Come dicevamo prima, questo panino varia a seconda della zona e del paese in cui viene consumato: a Palermo è farcito con milza di bovino e si prepara in occasione della festa dei morti; a Lercara Friddi, provincia di Palermo, si condisce con ricotta, caciocavallo e sugna (strutto) e si prepara in occasione della festa dell’Immacolata Concezione; nella Valle del Belice si prepara per San Martino e si condisce con olio extravergine d’oliva, sarde salate, origano, caciocavallo e pepe.

Fonti: Gazzetta del gusto e Cronaca social

Il protagonista è sempre un panino tondo molto morbido, che viene di volta in volta arricchito con i prodotti della zona, noi lo abbiamo provato con olio extravergine di oliva, acciughe salate, pepe e origano. Semplice ma davvero molto gustoso...


MUFFOLETTE
Ricetta tratta dal blog Cucina facile con Elena.
INGREDIENTI:

  • 500 g semola rimacinata di grano duro
  • 300 g acqua
  • 25 g olio extravergine di oliva
  • 20 g semi di anice (io non li ho messi)
  • 15 g miele (io ho messo 5 g malto)
  • 10 g sale
  • 2 g lievito di birra disidratato
per lo spolvero:
  • semola rimacinata di grano duro
per farcire:
  • olio extravergine di oliva
  • acciughe salate
  • origano q.b.
  • pepe q.b.

PROCEDIMENTO:

Nella ciotola dell’impastatrice inserite: la semola, il malto e il lievito. Iniziate ad impastare ed inserite poco alla volta l’acqua. Impastate per 2-3 minuti.
Aggiungete ora poco alla volta l’olio e il sale (e i semi di anice se li avete messi). Impastate ancora per 5-6 minuti. Otterrete un impasto morbido ed omogeneo, trasferitelo sulla spianatoia date forma a palla quindi lasciatelo lievitare per 3 ore in una ciotola coperta al caldo (coprite la ciotola con un canovaccio quindi chiudetela nel forno spento).
Riprendete l’impasto lievitato e dividetelo in 7 parti di circa 125 g ciascuna. Date forma tondeggiante a ciascun pezzetto quindi passatele nella semola di grano duro. Trasferitele distanziate su una teglia coperta di carta forno e lasciatele lievitare coperte e sempre nel forno spento per un’altra ora (anche 1 ora e mezza).
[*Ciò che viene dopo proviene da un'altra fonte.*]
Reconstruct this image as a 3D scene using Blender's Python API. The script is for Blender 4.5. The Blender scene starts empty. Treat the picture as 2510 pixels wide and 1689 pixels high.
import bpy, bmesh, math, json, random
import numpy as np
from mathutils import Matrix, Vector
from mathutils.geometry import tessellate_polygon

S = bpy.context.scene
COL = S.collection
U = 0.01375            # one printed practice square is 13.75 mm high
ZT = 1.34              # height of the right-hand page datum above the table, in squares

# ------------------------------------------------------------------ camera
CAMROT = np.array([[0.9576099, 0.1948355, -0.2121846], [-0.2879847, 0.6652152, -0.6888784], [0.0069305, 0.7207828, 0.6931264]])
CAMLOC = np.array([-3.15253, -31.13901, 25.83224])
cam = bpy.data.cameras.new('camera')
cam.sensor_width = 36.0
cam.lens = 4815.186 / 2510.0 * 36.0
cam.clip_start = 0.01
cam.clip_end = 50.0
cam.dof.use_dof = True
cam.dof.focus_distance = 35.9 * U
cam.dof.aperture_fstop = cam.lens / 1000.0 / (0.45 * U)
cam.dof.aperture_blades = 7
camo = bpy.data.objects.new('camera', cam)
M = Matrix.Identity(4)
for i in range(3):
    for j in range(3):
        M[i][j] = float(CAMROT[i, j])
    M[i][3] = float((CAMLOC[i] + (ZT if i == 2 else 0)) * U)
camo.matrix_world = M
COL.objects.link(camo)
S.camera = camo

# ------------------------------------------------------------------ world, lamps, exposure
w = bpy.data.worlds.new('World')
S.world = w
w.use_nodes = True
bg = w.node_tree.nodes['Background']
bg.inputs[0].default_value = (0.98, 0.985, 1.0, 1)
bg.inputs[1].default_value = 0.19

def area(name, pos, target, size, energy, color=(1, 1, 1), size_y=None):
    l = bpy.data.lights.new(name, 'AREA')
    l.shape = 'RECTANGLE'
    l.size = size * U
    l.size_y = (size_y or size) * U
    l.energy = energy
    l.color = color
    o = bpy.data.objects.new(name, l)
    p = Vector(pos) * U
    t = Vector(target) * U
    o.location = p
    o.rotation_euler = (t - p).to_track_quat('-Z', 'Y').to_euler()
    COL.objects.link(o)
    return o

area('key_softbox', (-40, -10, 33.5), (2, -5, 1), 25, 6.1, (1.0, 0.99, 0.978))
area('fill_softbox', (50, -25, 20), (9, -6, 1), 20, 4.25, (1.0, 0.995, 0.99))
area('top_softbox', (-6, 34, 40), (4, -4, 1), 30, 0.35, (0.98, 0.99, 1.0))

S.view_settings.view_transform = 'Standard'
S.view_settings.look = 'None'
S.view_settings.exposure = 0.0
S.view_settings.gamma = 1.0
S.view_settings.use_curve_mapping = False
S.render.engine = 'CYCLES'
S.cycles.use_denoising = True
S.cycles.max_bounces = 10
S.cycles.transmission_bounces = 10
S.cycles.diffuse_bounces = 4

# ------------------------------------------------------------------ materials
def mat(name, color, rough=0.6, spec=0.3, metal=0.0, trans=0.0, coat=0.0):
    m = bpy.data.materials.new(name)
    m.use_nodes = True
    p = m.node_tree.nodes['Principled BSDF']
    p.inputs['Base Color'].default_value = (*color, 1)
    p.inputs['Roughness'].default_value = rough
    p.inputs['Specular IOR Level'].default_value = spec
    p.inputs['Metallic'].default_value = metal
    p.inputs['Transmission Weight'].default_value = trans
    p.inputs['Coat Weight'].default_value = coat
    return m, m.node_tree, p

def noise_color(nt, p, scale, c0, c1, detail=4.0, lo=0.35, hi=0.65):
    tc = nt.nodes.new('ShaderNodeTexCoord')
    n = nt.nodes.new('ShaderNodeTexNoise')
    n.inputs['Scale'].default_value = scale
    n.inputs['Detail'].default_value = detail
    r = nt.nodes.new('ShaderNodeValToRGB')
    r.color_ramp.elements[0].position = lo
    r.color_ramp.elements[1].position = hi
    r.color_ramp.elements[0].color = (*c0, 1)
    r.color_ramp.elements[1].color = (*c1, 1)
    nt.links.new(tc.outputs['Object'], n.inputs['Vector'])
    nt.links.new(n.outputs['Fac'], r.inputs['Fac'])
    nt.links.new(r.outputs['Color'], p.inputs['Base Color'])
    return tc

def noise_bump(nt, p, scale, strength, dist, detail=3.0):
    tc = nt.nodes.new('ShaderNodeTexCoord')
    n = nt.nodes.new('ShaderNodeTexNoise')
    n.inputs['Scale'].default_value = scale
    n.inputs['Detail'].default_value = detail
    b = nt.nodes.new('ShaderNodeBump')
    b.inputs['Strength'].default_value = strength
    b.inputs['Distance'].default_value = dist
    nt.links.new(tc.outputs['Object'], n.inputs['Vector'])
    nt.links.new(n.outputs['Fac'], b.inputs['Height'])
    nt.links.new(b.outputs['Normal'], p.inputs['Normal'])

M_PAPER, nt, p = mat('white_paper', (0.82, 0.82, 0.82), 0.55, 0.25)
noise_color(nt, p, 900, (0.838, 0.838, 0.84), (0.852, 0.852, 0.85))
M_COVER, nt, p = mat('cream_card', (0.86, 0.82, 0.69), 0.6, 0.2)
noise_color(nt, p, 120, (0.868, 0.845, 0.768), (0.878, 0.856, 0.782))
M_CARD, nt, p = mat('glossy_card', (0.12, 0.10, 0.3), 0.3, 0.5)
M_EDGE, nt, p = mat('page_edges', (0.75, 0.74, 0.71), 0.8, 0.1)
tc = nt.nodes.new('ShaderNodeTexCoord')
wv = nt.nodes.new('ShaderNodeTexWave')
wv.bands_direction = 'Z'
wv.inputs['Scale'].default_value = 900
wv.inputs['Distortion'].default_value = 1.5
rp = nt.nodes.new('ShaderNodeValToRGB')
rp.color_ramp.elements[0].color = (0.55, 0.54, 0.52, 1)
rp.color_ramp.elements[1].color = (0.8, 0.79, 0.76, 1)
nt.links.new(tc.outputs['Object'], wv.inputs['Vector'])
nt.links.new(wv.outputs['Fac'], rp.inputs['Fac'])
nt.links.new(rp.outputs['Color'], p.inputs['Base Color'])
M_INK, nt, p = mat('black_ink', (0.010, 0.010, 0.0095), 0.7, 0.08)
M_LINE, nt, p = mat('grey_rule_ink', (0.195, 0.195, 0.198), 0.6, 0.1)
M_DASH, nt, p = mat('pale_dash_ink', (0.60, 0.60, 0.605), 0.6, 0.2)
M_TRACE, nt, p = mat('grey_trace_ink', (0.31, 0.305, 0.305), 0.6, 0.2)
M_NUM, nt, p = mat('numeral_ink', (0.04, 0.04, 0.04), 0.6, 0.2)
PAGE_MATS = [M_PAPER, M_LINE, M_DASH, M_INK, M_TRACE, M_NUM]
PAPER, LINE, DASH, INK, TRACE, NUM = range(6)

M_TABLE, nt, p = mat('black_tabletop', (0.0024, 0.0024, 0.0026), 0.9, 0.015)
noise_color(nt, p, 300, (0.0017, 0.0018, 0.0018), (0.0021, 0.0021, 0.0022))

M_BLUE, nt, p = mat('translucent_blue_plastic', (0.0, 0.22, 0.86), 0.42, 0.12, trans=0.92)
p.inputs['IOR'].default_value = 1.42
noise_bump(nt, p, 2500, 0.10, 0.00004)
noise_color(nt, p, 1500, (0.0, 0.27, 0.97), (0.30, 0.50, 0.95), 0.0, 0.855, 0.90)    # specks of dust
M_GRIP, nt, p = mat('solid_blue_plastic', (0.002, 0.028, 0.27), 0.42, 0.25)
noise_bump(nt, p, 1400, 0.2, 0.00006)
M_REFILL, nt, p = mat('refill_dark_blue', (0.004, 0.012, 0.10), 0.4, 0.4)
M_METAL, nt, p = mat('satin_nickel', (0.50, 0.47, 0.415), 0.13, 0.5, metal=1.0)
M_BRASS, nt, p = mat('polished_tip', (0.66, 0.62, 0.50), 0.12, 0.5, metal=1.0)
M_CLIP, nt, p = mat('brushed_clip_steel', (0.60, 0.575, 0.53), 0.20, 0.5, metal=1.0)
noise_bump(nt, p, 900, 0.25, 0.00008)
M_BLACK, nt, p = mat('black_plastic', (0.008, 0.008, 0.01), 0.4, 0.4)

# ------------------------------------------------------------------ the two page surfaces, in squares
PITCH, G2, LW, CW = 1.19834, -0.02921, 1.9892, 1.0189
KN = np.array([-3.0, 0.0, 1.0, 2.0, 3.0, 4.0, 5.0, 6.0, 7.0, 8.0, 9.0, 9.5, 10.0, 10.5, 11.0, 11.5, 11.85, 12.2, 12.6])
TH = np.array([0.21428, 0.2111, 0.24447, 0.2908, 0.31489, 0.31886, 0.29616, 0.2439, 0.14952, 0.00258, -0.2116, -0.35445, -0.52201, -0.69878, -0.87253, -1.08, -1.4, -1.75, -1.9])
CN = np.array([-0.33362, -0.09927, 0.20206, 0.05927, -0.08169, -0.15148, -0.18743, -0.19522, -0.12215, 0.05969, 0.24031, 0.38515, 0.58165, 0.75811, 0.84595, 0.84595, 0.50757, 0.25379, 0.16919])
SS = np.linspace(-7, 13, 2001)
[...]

Cuocete in forno già caldo a 220°C per 15-20 minuti fino a che diventino dorate, non cuocetele troppo a lungo in modo che rimangano morbide. 

Fate raffreddare quindi condite come preferite, noi abbiamo provato il ripieno con olio extravergine, acciughe, origano e pepe.




Buon appetito!



Con la rubrica “Alla mensa coi Santi” ci rivedremo il primo di gennaio del prossimo anno.